UESF never publicly articulated its problems with Mayor Breed’s charter amendment. They played the game that their supervisor allies wanted played, even though that meant a rival ballot measure that could create confusion among voters causing both plans to fail in November. (Both my daughters are SFUSD teachers and UESF members. These views are my own).

Progressive Quandry

I understand progressive supervisors’ quandary. They can win district elections despite supporting exclusionary single-family home zoning and guaranteeing constituents’ the power to file frivolous appeals against new housing.

What these progressives cannot do is win a citywide mayor’s race. The election of Willie Brown, Gavin Newsom, Ed Lee and London Breed confirms that most voters actually want the city to build more housing.

Breed distinguished herself from rivals Jane Kim and Mark Leno in the June 2018 special election by openly promoting her pro-housing stance. And she won.
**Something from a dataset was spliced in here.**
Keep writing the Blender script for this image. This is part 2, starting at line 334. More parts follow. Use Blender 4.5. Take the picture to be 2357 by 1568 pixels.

Mayor Breed has become as outspoken as any mayor in the nation about the need for their city to build a lot more housing a lot faster. If that were an unpopular position, Breed would not essentially be running unopposed for re-election.

What San Francisco’s progressive supervisors can also not do is meaningfully address the city’s housing crisis while retaining the city’s existing zoning and housing density. As I said about Aaron Peskin’s complex renovation/demolition legislation denounced by the Planning Commission last week, it’s really an example of changing deck chairs on the Titantic—it ignores the city’s core housing problem of inadequate supply.

San Francisco’s progressive supervisors could turn the city into a national leader in ending racist and elitist exclusionary single family home zoning. They could pass the strongest Green New Deal of any city by promoting dramatically more infill housing to address San Francisco’s population and job growth.

I will keep pushing to make this happen.

I think every current or aspiring supervisor could win election if they backed a lot more infill housing citywide. But until that occurs, San Francisco’s s estrangement from truly progressive policies on housing and climate change continues.